Ausstellung Ausstellung: Gezügelte Leidenschaft in trauter Poesie
Dessau/MZ. - Noch 1905 hätten die Arbeiten des "Heimatmalers" Paul Riess einige Dessauer stark irritiert. Diese waren noch derart an komponierte Landschaften gewöhnt, dass der frische Duktus der Freilichtmalerei als fremd empfunden wurde. Doch so wie der deutsche Impressionismus dem französischen nicht nur zeitlich hinterher hinkte, spazierte Riess dem deutschen Dreigestirn des Atmosphärischen hinterher, um von den befestigten Wegen des Gartenreiches in die unberührte Natur zu blicken.
Eine kleine Ausstellung ist dem bedeutendsten Dessauer Maler zu Beginn des 20. Jahrhunderts in der Hauptstelle der Sparkasse gewidmet. Neben der Schau im Johannbau, die das Lebenswerk der Maler Carl Marx, Schmidt-Uphoff und Heinz Rammelt ehrt, erinnert der Anhaltische Kunstverein somit wieder an einen Künstler der Stadt.
Seit der Gründung der Chalkographischen Gesellschaft hat die Landschaftsmalerei in Dessau Tradition. Zu nennen ist hier der Hofkupferstecher Carl Wilhelm Kolbe. Aber nach so bekannten Schülern wie den Brüdern Olivier kommt dann der Dessauer Landschaftsmalerei in der Mitte des 19. Jahrhunderts eine bestenfalls lokale Bedeutung zu. Vielleicht lag dieses an der restaurativen Politik des Herzogs Leopold Friedrich, dessen Bemühen vornehmlich darauf zielte, das Erbe seines Großvaters zu bewahren. Man kann natürlich nicht wissen, ob Fürst Franz in der Mitte des 19. Jahrhunderts seinen Blick von antiken Ruinen gelöst hätte, um nach Frankreich zu sehen, etwa in den Wald von Fontainebleau, oder auf aneinander gesetzte Farbflecke, die später Flächen und Formen dividierten, bis die Atmosphäre das Motiv beherrschte.

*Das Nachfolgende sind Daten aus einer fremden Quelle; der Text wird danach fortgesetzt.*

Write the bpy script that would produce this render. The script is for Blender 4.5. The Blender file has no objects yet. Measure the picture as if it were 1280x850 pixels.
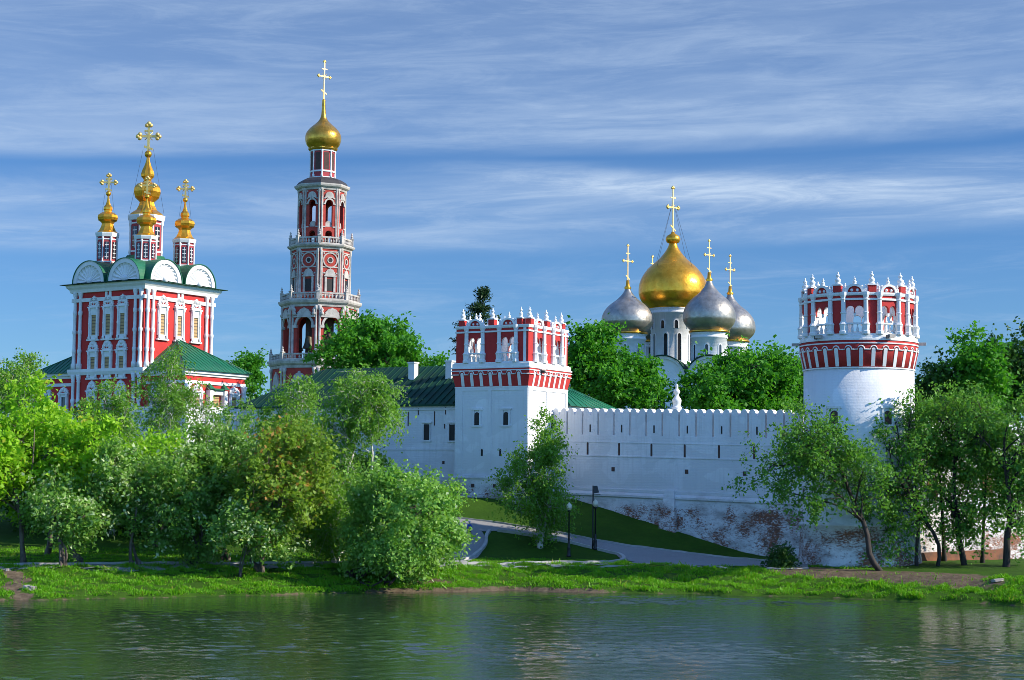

Viel ist davon nicht bis nach Anhalt gedrungen. Und so ist es nicht verwunderlich, dass einige Dessauer irritiert waren, als sie die Bilder des 1857 in Fichtenwerder geborenen Paul Riess sahen, der 1896 in die Stadt kam. Riess war der Sohn eines Dekorationsmalers. Nachdem er den Beruf des Vaters erlernt hatte, nahm er in Berlin und an der Weimarer Malschule Unterricht. Fast 40 Jahre wirkte Paul Riess in Dessau, wo er 1933 in der Ringstraße 27 starb. Eine Verbindung zum Bauhaus hat er keineswegs gesucht.
Die kleine Ausstellung, konzipiert von Reinhard Melzer, bietet einen pointierten Blick auf die Schaffensphasen des Malers. Zwischen feinfühliger Poesie und gefühlsbetontem Pathos ist die "Holländische Winterlandschaft" noch eine ganz in sich geschlossene, überformte Komposition. Auf den Bildern "Herbstabend an der Fischerhütte" und "Beckerbruch" tauchen im Unterholz, an den ausgewaschenen Wurzeln des Ufers und den Spiegelungen des Wasser bizarre Formen auf, die weder dem Detail erliegen, noch dieses in Stimmungen auflösen. Aber es ist keine überformte Landschaft mehr, sondern ein Ausschnitt unmittelbarer Naturbegegnung.
Den "Februarabend am Schillergarten" dominiert eine mitten ins Bild gesetzte Baumgruppe, die der Komposition etwas Monumentales im bewegten Abendlicht des Himmels gibt. Schlanke, hoch gewachsene Birken vor diesem gewachsenen Koloss überziehen jetzt die Natur mit symbolischen Anspielungen. Paul Ries aber bleibt der Freilichtmaler, trotz impressionistischer Reminiszenzen und Exkursen in Richtung Jugendstil. Weiter ging der Dessauer Malerfürst in der bewegten Zeit zu Anfang des 20. Jahrhunderts nicht.